There have always been two schools of time travel fiction. The larger school revels in paradoxes and messing about with history, closer to a kind of adventure fiction. The other school, much smaller, uses the trope to explore the psychology and spirituality of its characters. I’m thinking Silverberg’s Up the Line and Moorcock’s Behold the Man and Aldiss’s Cryptozoic. Bailey mines this latter vein with exquisite delicacy in “Mating Habits of the Late Cretaceous.” A couple on the outs with each other, Peter and Gwyneth, go on a dino-safari to save their marriage, but the events at the resort start to resemble a certain Hemingway tale rather than a second honeymoon.

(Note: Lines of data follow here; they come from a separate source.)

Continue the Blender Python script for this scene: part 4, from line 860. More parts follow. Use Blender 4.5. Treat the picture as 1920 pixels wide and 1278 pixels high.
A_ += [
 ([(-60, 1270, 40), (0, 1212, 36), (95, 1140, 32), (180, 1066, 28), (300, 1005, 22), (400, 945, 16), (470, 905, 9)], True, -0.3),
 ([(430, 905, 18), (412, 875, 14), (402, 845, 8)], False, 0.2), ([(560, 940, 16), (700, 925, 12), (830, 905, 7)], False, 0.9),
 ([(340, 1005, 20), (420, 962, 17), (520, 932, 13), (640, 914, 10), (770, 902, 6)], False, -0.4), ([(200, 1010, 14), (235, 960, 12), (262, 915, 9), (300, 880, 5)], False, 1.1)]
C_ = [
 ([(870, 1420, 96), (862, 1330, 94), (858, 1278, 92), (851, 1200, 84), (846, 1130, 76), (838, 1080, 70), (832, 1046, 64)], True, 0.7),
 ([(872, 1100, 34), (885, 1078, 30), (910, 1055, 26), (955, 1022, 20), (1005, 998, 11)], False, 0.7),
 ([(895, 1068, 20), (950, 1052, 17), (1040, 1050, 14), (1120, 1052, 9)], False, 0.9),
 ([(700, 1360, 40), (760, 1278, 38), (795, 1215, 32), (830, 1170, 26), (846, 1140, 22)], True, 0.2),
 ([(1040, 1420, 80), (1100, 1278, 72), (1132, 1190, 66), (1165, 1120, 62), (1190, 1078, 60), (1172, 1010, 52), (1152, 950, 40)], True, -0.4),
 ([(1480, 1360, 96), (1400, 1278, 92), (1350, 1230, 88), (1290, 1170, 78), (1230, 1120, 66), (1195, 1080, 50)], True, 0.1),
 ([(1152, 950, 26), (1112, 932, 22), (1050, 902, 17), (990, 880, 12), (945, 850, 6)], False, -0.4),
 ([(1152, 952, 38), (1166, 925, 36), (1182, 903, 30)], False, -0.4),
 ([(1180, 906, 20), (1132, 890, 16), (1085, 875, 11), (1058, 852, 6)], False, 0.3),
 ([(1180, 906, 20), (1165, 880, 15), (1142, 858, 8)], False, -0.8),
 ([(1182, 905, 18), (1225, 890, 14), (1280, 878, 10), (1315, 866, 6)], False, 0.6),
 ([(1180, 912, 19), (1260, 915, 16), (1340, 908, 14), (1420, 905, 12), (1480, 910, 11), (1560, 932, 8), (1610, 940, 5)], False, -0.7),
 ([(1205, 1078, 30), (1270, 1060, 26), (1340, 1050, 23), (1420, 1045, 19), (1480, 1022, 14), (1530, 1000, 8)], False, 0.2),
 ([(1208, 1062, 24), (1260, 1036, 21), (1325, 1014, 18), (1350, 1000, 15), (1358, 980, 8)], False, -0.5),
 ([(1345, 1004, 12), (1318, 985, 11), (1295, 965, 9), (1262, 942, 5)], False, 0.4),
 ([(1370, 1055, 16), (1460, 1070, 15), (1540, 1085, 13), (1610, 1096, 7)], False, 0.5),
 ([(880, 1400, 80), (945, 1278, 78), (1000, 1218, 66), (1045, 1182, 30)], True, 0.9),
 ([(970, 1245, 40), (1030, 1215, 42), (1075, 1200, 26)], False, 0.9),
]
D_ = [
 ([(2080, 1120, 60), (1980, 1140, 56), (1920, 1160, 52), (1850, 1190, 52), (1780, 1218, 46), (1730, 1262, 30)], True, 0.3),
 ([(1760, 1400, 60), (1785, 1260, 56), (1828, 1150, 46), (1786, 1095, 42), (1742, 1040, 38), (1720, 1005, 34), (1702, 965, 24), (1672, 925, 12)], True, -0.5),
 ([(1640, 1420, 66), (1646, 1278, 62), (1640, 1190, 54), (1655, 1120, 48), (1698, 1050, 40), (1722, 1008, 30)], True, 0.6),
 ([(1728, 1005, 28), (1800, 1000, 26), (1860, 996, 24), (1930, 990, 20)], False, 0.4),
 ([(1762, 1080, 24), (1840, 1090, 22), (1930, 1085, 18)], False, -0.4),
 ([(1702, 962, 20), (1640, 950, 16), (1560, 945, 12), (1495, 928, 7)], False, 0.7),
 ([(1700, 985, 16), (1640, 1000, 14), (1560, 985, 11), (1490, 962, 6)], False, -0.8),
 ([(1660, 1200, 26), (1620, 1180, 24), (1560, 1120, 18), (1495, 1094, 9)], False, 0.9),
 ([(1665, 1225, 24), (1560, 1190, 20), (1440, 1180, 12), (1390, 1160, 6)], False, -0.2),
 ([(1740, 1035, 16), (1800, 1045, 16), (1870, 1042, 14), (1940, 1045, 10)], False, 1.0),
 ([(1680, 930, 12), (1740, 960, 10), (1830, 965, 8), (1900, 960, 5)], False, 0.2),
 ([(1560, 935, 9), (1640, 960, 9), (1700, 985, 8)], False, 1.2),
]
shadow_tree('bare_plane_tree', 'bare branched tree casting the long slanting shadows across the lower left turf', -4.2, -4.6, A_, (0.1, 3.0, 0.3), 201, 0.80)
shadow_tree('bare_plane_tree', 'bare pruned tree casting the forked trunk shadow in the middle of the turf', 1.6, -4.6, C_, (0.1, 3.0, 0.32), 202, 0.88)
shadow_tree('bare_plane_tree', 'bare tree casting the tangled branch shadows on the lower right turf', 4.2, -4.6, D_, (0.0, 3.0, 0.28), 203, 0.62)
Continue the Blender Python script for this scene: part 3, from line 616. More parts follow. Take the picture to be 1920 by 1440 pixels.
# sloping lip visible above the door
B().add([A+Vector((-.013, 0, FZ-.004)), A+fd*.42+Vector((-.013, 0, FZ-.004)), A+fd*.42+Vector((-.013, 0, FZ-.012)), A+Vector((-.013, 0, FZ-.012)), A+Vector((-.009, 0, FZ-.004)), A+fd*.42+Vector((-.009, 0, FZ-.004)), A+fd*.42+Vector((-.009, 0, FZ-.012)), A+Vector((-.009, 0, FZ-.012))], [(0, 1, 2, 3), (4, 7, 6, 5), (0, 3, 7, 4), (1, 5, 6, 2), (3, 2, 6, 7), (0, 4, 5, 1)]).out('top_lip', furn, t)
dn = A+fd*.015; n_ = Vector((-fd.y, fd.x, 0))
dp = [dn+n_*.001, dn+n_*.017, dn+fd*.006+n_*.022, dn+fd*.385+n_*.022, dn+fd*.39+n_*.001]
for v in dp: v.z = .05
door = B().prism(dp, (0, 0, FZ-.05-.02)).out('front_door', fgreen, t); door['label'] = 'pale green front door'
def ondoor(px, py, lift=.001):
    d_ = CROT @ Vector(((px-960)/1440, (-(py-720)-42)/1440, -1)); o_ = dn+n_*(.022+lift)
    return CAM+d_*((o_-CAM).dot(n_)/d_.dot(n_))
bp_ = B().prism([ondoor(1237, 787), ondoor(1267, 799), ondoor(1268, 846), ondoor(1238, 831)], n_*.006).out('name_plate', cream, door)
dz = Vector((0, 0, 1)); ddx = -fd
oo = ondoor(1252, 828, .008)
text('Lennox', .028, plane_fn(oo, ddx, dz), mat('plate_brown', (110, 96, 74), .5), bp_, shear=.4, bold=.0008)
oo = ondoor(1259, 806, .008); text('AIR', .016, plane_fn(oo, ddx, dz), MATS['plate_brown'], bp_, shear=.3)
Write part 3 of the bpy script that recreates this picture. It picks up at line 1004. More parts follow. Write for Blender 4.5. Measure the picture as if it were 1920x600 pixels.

The stark mimetic power of “A Rumor of Angels,” with its dusty, Steinbeckian heat and poverty, climaxes in a totally organic but still unexpected supernatural fashion. Runaway boy Tom Carver finds himself uneasily adopted by the Overton family, whose own son Charlie begins to dote on Tom. But Tom’s destiny seems to take him away from all he loves and those who love him in return.
Bailey melds the kind of Warner Brothers pre-code grittiness of those “career girl encounters the sordid details of life” films with the New Weird ambiance of a China Miéville tale in “Eating at the End-of-the-World Café.” The city of Acheron, full of damned souls, hosts our stressed and desperate heroine, Eleanor, a waitress struggling to keep her life together and to care for her sick child. Pushed to the wall, Eleanor eventually visits the infernal pit at the center of the city, where a certain bargain awaits, to be taken or disdained.
“Lightning Jack’s Last Ride” reminds me of primo Roger Zelazny crossed with Ellison’s “Along the Scenic Route.” In a crumbling future, gasoline is at a premium and organized gangs go after tankers. Narrated by Gus, a fellow who is “sidekick” to Lightning Jack (an always productive strategy, the off-center POV), the tale blends action-movie thrills with more intimate matters of the heart.
If Kit Reed had collaborated with Steve Aylett, the result might resemble “Troop 9,” Bailey’s account of a Girl Scout squad that goes dingo. Unapologetically presenting the irrationality of the girls as a given, the story plays mercilessly with Tarzan riffs and has resonance with all those tales of angry survivalists eluding authorities in the wilderness.
Finally, in a piece that neatly bookends the opener, I detect a masterful homage to J.G. Ballard’s Vermilion Sands in the title story, which takes place in a decadent art community named “Cerulean Cliffs.” A slow entropic fadeout besieges the folks gathered in the resort, causing them to face their true motivations for the first time.
Throughout all these fictions, however varied their subject matter or atmosphere, Bailey exhibits his compassion for and comprehension of his characters, his inerrant sense of choosing just the right words, and his determination to make all the matter of fantastika over afresh. Such a book makes one hope that our genre still has a future.